April Jobs Report Falls Short of Expectations, But Office-Based Hiring Surges

A modest pullback by U.S employers in April doesn’t signal an end to the recent trend of strong job creation, but it adds to a string of subpar economic reports, says Robert Bach, director of research for the Americas at brokerage firm Newmark Grubb Knight Frank.

The U.S. Bureau of Labor Statistics (BLS) reported a net gain of 160,000 nonfarm payroll jobs in April, well below the 200,000 jobs projected in Bloomberg’s survey of economists.

What’s more, the increase in total nonfarm payroll employment for February was revised from 245,000 to 233,000, and from 215,000 to 208,000 in March. That means the U.S economy added 19,000 fewer jobs in February and March than first believed.

The nation’s real gross domestic product (GDP) grew at an annualized rate of only 0.5 percent during the first three months of 2016, Bach points out, the weakest quarterly pace in two years. Weaker than expected retail sales, softness in business capital expenditures and a pullback in corporate earnings also have raised some red flags.

“Taken together, these data points confirm the economy is navigating a soft patch that merits close observation in the months ahead, particularly with the added uncertainty created by the November elections,” says Bach.

Even so, the April jobs report contained two pieces of good news for commercial real estate, Bach is quick to add. “The surge in office-based hiring last month will support leasing activity for office space, and the restrained growth of the overall labor market gives the Federal Reserve breathing room to keep interest rates low.”

Professional and business services firms added 65,800 jobs in April, and financial firms created 20,000 jobs, both well ahead of their average gains over the past six months.

Healthcare providers also continued to hire at a strong pace, adding 44,000 jobs last month to meet growing demand from aging baby boomers and from the 20 million persons who acquired health insurance since the inception of the Affordable Care Act, according to Bach.

Ryan Severino, senior economist and director of research at Reis, says that although job growth in April fell short of expectations, “nothing in the BLS news release made me feel like the expansion in employment was at risk. Retail might be the one area where you could say it was a bit surprising with the job losses, but that might just turn out to be a seasonal thing. Employment was relatively strong in the first quarter for retail.”

After a period of robust hiring, retailers cut 3,100 jobs in April. Bach says the jobs losses are a reflection of weak sales in March, recent bankruptcies among teen apparel retailers such as Aeropostale, and store closure announcements by Kmart (68 stores) and Sports Authority (the company plans to sell or close 140 stores).

Restaurants and bars, big occupiers of retail space, added 18,200 jobs in April, below the six-month average of 30,500.

Other Job Highlights in April

* The construction sector, recently a star performer, added 1,000 jobs, down from the six-month average of 36,300. This pullback could have been related to colder-than-normal weather in parts of the U.S. last month, says Bach.

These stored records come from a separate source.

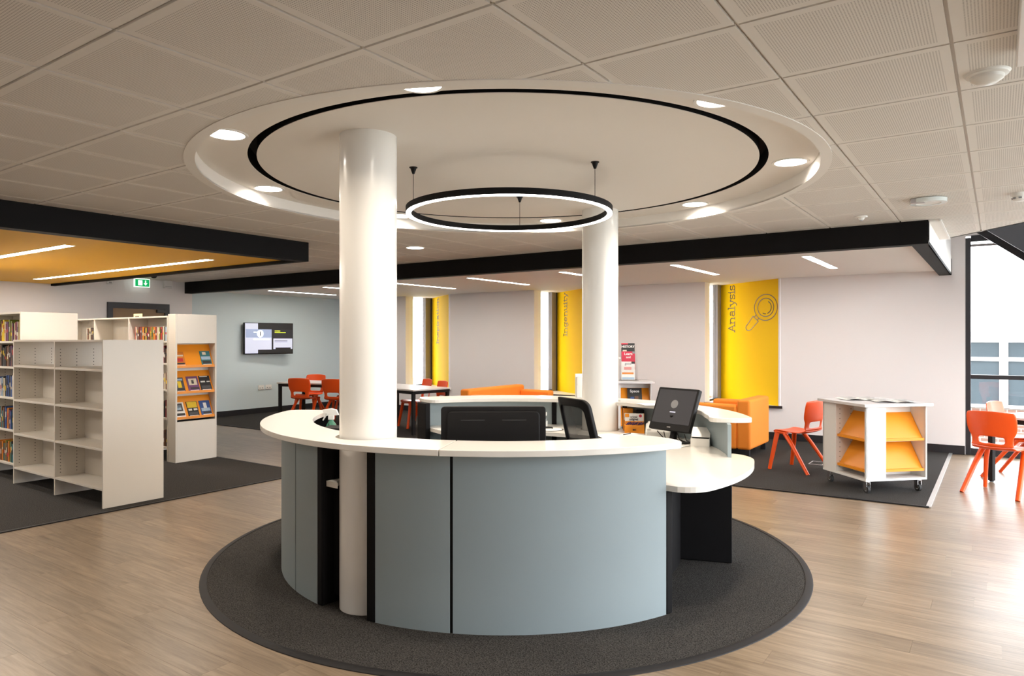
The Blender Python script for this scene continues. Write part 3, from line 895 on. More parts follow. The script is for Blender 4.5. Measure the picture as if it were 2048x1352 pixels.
# large monitor seen from behind
t = thing('monitor', 'wide black computer monitor seen from behind at the front counter', 'monitor', at(1.14, -58.8, ZWT), R(33 + 4))
# local +y = back towards the viewer side handled by rotation: back faces -y
def rr_box(x0, x1, z0, z1, r, y0, y1, name, m, parent, bevel=.004):
    poly = rounded(x0, x1, z0, z1, r)
    mb = MB(); nn_ = len(poly)
    vs = [(x, y0, z) for x, z in poly] + [(x, y1, z) for x, z in poly]
    fs = [tuple(range(nn_)), tuple(range(2 * nn_ - 1, nn_ - 1, -1))] + [(i, (i + 1) % nn_, nn_ + (i + 1) % nn_, nn_ + i) for i in range(nn_)]
    mb.add(vs, fs)
    return mb.build(name, m, parent, bevel=bevel)
rr_box(-.305, .305, .07, .425, .02, -.018, .02, 'housing', 'black_plastic', t)
rr_box(-.27, .27, .09, .40, .03, -.03, -.015, 'rear_bulge', 'black_plastic', t, .012)
rr_box(-.295, .295, .08, .415, .005, .0205, .0215, 'screen', 'screen_black', t, 0)
for x in (-.12, .12): MB().box(x - .07, x + .07, -.0325, -.029, .345, .350).build('vent_slot', 'rubber', t)
MB().box(-.04, .04, -.03, .0, .01, .2).build('stand_neck', 'black_plastic', t, bevel=.004)
MB().lathe([(0, 0), (.13, 0), (.13, .008), (.05, .014), (0, .014)], (0, -.01, 0), 32).build('stand_base', 'black_plastic', t, smooth=True)

# staff monitor on the right worktop, turned to the centre
def tilt_part(o, ang, piv=(0, 0, 0)):
    o.matrix_local = Matrix.Translation(piv) @ Matrix.Rotation(ang, 4, 'X') @ Matrix.Translation([-q for q in piv])
t = thing('monitor', 'tilted black computer screen turned sideways on the right worktop', 'monitor', (-2.13, 5.20, ZWT), 0)
# screen normal points (-sin54,-cos54) in the viewer's plan frame -> rotate by TH
t.rotation_euler = (0, 0, TH - R(54))
def tp(o): o.matrix_local = Matrix.Translation((0, 0, .085)) @ Matrix.Rotation(R(-22), 4, 'X') @ Matrix.Translation((0, 0, 0)); return o
tp(rr_box(-.205, .205, .02, .37, .012, 0, .035, 'housing', 'black_plastic', t))
tp(rr_box(-.187, .187, .075, .352, .003, -.0015, .0, 'screen', 'screen_dark', t, 0))
tp(MB().box(-.028, .028, -.003, -.0015, .166, .174).build('login_box', 'screen_pale', t))
tp(MB().lathe([(0, -.001), (.035, -.001), (.035, .001), (0, .001)], (0, 0, 0), 20).build('screen_shape', 'print_grey', t)).hide_render = False
o = t.children[-1]; o.matrix_local = Matrix.Translation((0, 0, .085)) @ Matrix.Rotation(R(-22), 4, 'X') @ Matrix.Translation((0.0, -.003, .235)) @ Matrix.Rotation(R(90), 4, 'X')
tp(MB().box(-.018, .018, -.003, -.001, .042, .050).build('maker_mark', 'chrome', t))
MB().tube([(0, .06, .01), (0, .09, .12), (0, .06, .22)], [.03, .025, .02], 10).build('stand_neck', 'black_plastic', t, smooth=True)
MB().box(-.12, .12, -.04, .15, 0, .012).build('stand_base', 'black_plastic', t, bevel=.004)
for i in range(5):
    rr_ = random.Random(i)
    x = -.15 + .07 * i
    MB().tube([(x, .05, .08), (x + rr_.uniform(-.03, .03), .09, .03), (x + .04, .12, .006), (x + .10, .16 + .02 * i, .006)], .004, 6).build('cable', 'rubber', t, smooth=True)

# card box with open lid
t = thing('card_box', 'small white box with black insert and tilted lid on the right worktop', 'box', at(1.36, 8, ZWT), R(20))
t.location = (-1.885, 5.27, ZWT)
t.rotation_euler = (0, 0, TH - R(20))
mb = MB(); mb.strip([(-.065, -.075), (.065, -.075), (.065, .075), (-.065, .075)], [(-.07, -.08), (.07, -.08), (.07, .08), (-.07, .08)], 0, .06, True).build('box_wall', 'white_plastic', t)
MB().box(-.069, .069, -.079, .079, 0, .004).build('box_bottom', 'white_plastic', t)
MB().box(-.064, .064, -.074, .074, .02, .05).build('black_insert', 'black_plastic', t)
o = MB().box(-.07, .07, 0, .12, 0, .004).build('lid', 'white_plastic', t); o.location = (0, -.02, .062); o.rotation_euler = (R(32), 0, 0)

# pen display box
t = thing('pen_box', 'orange and white cardboard pen display box beside the back column', 'box', at(1.43, 74, ZWT), TH - R(8))
MB().box(-.085, .085, -.05, .05, 0, .07).build('tray', 'orange_shelf', t, bevel=.002)
MB().box(-.08, .08, .0, .05, .07, .165).build('back_card', 'paper', t)
MB().box(-.08, .08, -.003, .0, .072, .10).build('orange_band', 'orange_shelf', t)
MB().box(.080, .084, .0, .05, .07, .165).build('side_card', 'orange_shelf', t)
MB().box(-.08, -.045, -.002, .0, .135, .165).build('corner_print', 'orange_shelf', t)
text_mesh('cristal', .026, 'lettering', 'print_black', t, frame_mtx((-.005, -.0035, .138), (1, 0, 0), (0, 0, 1)))
text_mesh('original', .026, 'lettering', 'print_black', t, frame_mtx((-.005, -.0035, .117), (1, 0, 0), (0, 0, 1)), bold=.0004)
MB().lathe([(0, -.001), (.013, -.001), (.013, .001), (0, .001)], (0, 0, 0), 16).build('red_badge', mat('badge_red', (.6, .03, .06), .5, var=0), t, rot=(R(90), 0, 0), loc=(.052, -.003, .147))
text_mesh('BIC', .02, 'lettering', 'print_black', t, frame_mtx((0, -.0515, .03), (1, 0, 0), (0, 0, 1)), bold=.0006)
mat('pen_blue', (.02, .02, .16), .4)
for i in range(9):
    x = -.07 + .0165 * i
    MB().tube([(x, -.045, .072 + .004 * (i % 3)), (x + .02, .0, .088 + .004 * (i % 2))], .0045, 6).build('pen', 'pen_blue', t, smooth=True)
t = thing('card_carton', 'tall orange and black carton behind the pen box', 'box', at(1.50, 79, ZWT), TH)
MB().box(-.04, .04, -.03, .03, 0, .20).build('carton_body', 'orange_shelf', t, bevel=.002)
MB().box(-.04, .04, -.0315, -.03, .10, .16).build('white_band', 'paper', t)
t = thing('black_holder', 'small black holder between the pen box and the back counter', 'holder', at(1.515, 74.5, ZWT), TH)
MB().box(-.035, .035, -.03, .03, 0, .195).build('holder_body', 'black_plastic', t, bevel=.003)
MB().box(-.030, .030, -.025, .025, .195, .197).build('holder_mouth', 'rubber', t)
t = thing('desk_telephone', 'grey white desk telephone with curved body beside the pen box', 'telephone', at(1.42, 62, ZWT), TH - R(15))
poly = [(-.09, 0), (.09, 0), (.09, .03), (.04, .10), (-.02, .115), (-.09, .05)]
mb = MB(); vs = [(-.10, y, z) for y, z in poly] + [(.10, y, z) for y, z in poly]; nn_ = len(poly)
mb.add(vs, [tuple(range(nn_)), tuple(range(2 * nn_ - 1, nn_ - 1, -1))] + [(i, (i + 1) % nn_, nn_ + (i + 1) % nn_, nn_ + i) for i in range(nn_)])
mb.build('phone_body', 'white_plastic', t, bevel=.012, bseg=3)
MB().tube([(-.07, -.07, .06), (-.07, -.01, .115), (-.07, .05, .10)], [.02, .016, .02], 10).build('handset', 'white_plastic', t, smooth=True)
for i in range(4):
    for j in range(3):
        MB().box(0.0 + .025 * j, .018 + .025 * j, -.072 + .02 * i, -.06 + .02 * i, .048 + .0105 * i, .053 + .0145 * i).build('phone_key', 'strip_grey', t)
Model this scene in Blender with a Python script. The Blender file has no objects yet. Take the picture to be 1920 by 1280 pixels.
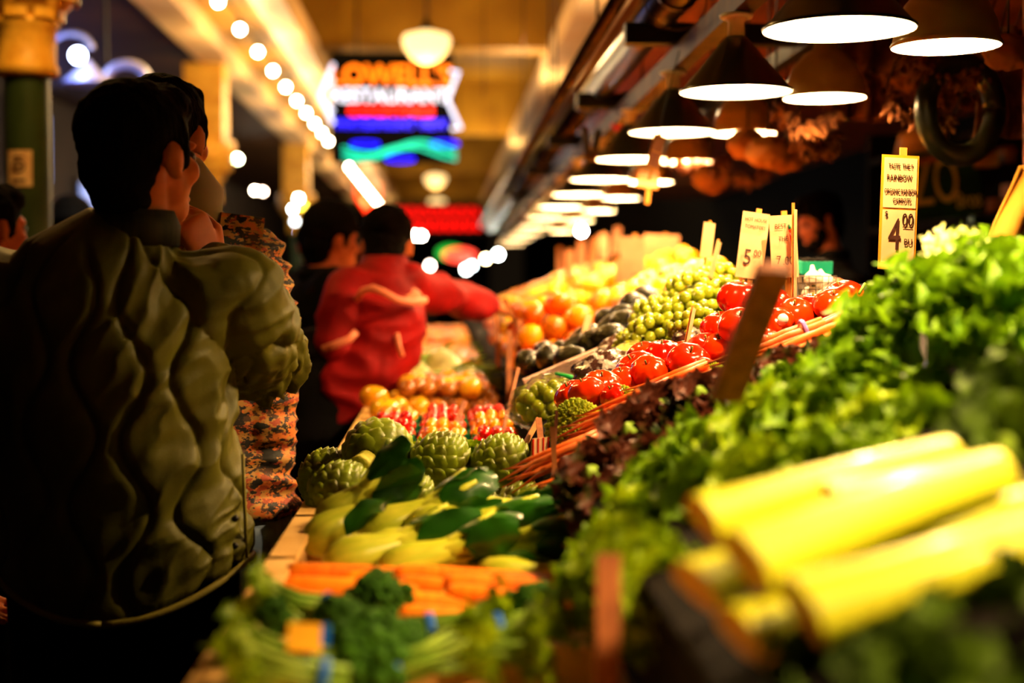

* The softest sectors of the labor market remained soft last month. Manufacturers eked out a small gain of 4,000 jobs. But mining and logging lost 8,000 jobs, bringing total losses to 192,000 — 21 percent fewer people working in the sector — since oil prices began to slide in 2014. Government cut 11,000 jobs, mostly in the U.S. Postal Service.

* Wages increased by 0.3 percent in April and have gained 2.5 percent over the past year, on the high side of the post-recession range.

* The unemployment rate was unchanged at 5 percent, and the labor force participation rate pulled back to 62.8 percent from March’s 63 percent, blunting recent improvements created by more people entering the workforce. The broadest measure of unemployment, which includes people employed part time that would prefer to be employed full time,declined one-tenth of 1 percent to 9.7 percent.

Ripple Effect

Jonathan Smoke, chief economist for, says the April jobs report signals a potential shift that could slow growth in demand for housing later this year.

“In many ways the job market is starting to resemble the housing market,” explains Smoke. “It’s tough to create jobs when we have record highs in job openings, and it takes willing, qualified applicants to see openings filled. Similarly, it takes available inventory to satisfy would-be home buyers.

Interest Rate Watch

In the wake of such modest job gains in April, the consensus among economists is that the Federal Reserve won’t raise interest rates during the second quarter of this year. In December 2015, the Fed increased the fed funds rate 25 basis points.

“The Fed certainly won’t make a move before ‘Brexit’ (the June 23 referendum in Britain on whether to leave the European Union), and after Friday’s BLS report, it will likely want to see more evidence that the weakness in the economy in the first quarter was temporary,” says Severino. “It most likely was, but monetary policy movements are once again becoming data driven so the Fed will want better clarity from the data before making a move.”